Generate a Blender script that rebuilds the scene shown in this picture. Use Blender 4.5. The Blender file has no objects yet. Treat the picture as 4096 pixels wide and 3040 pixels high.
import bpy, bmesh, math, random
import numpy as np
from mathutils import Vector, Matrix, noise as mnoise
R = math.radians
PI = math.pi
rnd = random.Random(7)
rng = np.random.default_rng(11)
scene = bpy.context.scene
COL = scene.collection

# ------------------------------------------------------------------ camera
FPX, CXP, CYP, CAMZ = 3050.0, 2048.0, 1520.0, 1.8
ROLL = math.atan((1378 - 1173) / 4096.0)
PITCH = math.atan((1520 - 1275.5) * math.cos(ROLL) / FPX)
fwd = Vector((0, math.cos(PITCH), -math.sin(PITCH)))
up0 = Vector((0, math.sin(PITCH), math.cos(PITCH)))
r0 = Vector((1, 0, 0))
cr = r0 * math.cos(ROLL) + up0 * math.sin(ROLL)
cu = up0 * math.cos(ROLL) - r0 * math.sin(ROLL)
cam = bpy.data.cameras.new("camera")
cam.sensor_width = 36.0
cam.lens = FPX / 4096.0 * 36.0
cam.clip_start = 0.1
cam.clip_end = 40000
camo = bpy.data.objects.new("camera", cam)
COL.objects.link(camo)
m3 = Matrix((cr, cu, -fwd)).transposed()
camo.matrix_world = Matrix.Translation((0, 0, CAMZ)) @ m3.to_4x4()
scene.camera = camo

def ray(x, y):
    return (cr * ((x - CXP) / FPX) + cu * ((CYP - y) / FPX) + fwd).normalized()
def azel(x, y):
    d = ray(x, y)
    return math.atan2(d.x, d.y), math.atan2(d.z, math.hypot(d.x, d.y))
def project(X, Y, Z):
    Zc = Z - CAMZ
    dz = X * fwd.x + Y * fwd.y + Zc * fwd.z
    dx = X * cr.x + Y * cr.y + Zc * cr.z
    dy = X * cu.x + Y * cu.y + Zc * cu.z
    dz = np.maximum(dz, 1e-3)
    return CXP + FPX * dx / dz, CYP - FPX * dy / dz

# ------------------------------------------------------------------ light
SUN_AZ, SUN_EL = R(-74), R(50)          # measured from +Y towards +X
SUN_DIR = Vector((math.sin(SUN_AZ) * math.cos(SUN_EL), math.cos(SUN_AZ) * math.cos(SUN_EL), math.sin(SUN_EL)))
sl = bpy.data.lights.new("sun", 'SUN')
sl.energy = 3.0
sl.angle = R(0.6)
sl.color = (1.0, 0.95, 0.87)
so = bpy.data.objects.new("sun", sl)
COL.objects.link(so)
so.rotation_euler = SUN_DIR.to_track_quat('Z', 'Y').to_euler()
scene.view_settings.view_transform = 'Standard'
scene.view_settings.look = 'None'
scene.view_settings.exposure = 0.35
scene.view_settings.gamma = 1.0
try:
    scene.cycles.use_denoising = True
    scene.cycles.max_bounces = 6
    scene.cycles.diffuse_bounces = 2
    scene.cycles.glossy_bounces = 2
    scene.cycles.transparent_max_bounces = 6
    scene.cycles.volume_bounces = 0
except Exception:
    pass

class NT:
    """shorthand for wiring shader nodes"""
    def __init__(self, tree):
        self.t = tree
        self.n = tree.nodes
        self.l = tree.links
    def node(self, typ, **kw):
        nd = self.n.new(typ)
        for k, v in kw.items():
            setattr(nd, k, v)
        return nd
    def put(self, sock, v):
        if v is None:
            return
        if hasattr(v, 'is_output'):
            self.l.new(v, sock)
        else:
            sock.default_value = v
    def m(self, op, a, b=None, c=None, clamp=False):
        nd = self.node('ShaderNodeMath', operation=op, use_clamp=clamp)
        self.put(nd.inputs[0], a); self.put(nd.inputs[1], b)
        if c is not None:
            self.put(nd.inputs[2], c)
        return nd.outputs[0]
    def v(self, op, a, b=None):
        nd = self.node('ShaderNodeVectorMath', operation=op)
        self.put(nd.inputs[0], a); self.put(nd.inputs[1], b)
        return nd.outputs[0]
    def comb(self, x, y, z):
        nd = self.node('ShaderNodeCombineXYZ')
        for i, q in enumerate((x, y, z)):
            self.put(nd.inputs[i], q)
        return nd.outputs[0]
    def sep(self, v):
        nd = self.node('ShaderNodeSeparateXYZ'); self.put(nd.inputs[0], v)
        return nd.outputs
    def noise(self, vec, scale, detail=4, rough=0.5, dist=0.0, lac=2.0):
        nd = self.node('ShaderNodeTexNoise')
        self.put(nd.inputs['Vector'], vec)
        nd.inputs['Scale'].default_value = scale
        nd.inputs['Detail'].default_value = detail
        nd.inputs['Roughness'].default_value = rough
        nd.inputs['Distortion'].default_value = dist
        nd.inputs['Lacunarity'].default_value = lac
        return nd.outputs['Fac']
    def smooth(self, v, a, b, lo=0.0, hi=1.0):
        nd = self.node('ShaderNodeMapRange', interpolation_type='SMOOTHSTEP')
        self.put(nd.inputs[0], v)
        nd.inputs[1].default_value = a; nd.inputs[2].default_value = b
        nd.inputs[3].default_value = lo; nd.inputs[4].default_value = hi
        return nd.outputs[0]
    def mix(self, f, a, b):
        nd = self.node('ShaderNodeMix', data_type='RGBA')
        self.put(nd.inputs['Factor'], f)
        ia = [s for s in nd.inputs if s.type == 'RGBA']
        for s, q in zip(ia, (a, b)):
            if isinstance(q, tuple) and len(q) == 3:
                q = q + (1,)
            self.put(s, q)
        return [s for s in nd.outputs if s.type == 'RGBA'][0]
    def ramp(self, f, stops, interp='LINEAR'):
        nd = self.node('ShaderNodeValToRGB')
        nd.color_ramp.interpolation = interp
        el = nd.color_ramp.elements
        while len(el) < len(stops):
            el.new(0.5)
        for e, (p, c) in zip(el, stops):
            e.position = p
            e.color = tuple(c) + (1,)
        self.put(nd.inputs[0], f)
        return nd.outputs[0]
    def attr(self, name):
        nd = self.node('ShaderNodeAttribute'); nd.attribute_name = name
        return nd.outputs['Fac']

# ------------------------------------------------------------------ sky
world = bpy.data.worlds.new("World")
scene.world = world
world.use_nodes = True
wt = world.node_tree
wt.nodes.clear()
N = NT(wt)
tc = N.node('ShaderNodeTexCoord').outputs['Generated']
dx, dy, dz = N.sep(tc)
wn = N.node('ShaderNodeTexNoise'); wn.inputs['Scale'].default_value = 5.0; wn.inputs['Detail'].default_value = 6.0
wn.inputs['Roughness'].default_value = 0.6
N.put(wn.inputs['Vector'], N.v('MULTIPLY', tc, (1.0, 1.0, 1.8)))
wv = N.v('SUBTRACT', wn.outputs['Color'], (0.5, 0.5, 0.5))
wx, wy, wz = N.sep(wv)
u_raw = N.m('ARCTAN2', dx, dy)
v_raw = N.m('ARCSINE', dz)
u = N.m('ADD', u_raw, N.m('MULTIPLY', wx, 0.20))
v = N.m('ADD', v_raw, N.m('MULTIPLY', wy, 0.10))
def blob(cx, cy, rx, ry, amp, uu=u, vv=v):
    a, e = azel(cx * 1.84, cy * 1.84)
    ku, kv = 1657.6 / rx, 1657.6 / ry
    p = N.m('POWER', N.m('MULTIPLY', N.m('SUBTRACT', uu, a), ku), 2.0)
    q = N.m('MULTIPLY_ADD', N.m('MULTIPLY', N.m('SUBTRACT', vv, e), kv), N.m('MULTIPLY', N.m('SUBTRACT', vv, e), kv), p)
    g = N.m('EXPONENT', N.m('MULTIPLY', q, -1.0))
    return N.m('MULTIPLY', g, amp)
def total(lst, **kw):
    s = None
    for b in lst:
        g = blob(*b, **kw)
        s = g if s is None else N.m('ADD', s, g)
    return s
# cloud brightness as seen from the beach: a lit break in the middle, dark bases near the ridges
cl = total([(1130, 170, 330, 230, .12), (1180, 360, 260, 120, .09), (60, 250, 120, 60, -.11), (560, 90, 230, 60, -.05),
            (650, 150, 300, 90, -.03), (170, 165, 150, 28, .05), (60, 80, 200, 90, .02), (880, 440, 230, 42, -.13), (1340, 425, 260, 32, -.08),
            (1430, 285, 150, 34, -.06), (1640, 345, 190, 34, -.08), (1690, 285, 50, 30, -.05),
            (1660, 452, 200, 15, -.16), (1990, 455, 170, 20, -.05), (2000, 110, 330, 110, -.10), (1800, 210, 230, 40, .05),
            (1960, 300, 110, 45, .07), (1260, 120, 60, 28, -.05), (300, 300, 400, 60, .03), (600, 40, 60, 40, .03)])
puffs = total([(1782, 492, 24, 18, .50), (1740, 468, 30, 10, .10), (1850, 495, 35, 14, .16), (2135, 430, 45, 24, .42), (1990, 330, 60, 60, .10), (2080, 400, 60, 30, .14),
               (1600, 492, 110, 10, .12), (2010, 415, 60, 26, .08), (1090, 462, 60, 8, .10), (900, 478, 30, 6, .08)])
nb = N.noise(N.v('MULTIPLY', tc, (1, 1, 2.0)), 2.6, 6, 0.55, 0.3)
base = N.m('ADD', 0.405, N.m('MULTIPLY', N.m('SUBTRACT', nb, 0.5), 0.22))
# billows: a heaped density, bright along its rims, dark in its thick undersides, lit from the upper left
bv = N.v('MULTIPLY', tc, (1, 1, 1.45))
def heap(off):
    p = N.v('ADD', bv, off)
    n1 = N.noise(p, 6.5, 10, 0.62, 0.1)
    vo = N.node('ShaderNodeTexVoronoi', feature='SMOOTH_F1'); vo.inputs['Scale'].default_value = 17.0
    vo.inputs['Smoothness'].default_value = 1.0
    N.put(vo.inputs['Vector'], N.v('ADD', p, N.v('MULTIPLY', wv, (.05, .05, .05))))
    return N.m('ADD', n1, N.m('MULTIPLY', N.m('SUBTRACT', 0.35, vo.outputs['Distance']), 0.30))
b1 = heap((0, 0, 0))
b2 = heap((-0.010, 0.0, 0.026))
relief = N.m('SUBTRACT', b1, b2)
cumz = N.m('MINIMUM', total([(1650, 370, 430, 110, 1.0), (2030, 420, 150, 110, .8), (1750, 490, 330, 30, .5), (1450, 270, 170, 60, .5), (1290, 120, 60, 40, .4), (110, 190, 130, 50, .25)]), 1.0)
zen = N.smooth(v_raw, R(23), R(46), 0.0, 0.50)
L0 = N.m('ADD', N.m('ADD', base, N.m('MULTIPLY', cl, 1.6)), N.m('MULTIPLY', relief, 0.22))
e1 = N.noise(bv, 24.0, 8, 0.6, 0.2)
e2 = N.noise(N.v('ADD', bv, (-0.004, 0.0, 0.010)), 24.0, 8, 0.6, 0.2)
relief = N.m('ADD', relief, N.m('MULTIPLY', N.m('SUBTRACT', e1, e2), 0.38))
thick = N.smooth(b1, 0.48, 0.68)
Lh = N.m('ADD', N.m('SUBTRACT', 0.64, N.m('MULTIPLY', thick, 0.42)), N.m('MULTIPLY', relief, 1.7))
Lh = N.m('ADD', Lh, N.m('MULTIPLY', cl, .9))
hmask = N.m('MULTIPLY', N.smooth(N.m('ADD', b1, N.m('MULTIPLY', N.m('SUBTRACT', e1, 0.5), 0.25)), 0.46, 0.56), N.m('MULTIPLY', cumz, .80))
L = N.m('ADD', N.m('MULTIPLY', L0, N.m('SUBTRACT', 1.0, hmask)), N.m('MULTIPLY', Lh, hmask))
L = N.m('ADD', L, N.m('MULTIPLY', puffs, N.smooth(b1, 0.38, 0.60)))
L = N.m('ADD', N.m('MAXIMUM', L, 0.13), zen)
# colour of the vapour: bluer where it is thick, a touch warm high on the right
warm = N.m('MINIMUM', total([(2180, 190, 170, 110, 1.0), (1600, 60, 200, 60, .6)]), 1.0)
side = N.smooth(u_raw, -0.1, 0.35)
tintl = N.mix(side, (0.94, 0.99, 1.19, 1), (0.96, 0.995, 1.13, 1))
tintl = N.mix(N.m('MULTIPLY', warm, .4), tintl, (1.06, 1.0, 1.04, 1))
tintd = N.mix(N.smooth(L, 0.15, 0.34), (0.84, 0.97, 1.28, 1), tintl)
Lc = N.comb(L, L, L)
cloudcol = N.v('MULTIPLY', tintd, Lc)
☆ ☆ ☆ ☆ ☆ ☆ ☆
Set down the lines above as they stand, starting with the first line and ending with the line that contains "return CXP +".

RESPONSE TO THE EXERCISE:
Generate a Blender script that rebuilds the scene shown in this picture. Use Blender 4.5. The Blender file has no objects yet. Treat the picture as 4096 pixels wide and 3040 pixels high.
import bpy, bmesh, math, random
import numpy as np
from mathutils import Vector, Matrix, noise as mnoise
R = math.radians
PI = math.pi
rnd = random.Random(7)
rng = np.random.default_rng(11)
scene = bpy.context.scene
COL = scene.collection

# ------------------------------------------------------------------ camera
FPX, CXP, CYP, CAMZ = 3050.0, 2048.0, 1520.0, 1.8
ROLL = math.atan((1378 - 1173) / 4096.0)
PITCH = math.atan((1520 - 1275.5) * math.cos(ROLL) / FPX)
fwd = Vector((0, math.cos(PITCH), -math.sin(PITCH)))
up0 = Vector((0, math.sin(PITCH), math.cos(PITCH)))
r0 = Vector((1, 0, 0))
cr = r0 * math.cos(ROLL) + up0 * math.sin(ROLL)
cu = up0 * math.cos(ROLL) - r0 * math.sin(ROLL)
cam = bpy.data.cameras.new("camera")
cam.sensor_width = 36.0
cam.lens = FPX / 4096.0 * 36.0
cam.clip_start = 0.1
cam.clip_end = 40000
camo = bpy.data.objects.new("camera", cam)
COL.objects.link(camo)
m3 = Matrix((cr, cu, -fwd)).transposed()
camo.matrix_world = Matrix.Translation((0, 0, CAMZ)) @ m3.to_4x4()
scene.camera = camo

def ray(x, y):
    return (cr * ((x - CXP) / FPX) + cu * ((CYP - y) / FPX) + fwd).normalized()
def azel(x, y):
    d = ray(x, y)
    return math.atan2(d.x, d.y), math.atan2(d.z, math.hypot(d.x, d.y))
def project(X, Y, Z):
    Zc = Z - CAMZ
    dz = X * fwd.x + Y * fwd.y + Zc * fwd.z
    dx = X * cr.x + Y * cr.y + Zc * cr.z
    dy = X * cu.x + Y * cu.y + Zc * cu.z
    dz = np.maximum(dz, 1e-3)
    return CXP + FPX * dx / dz, CYP - FPX * dy / dz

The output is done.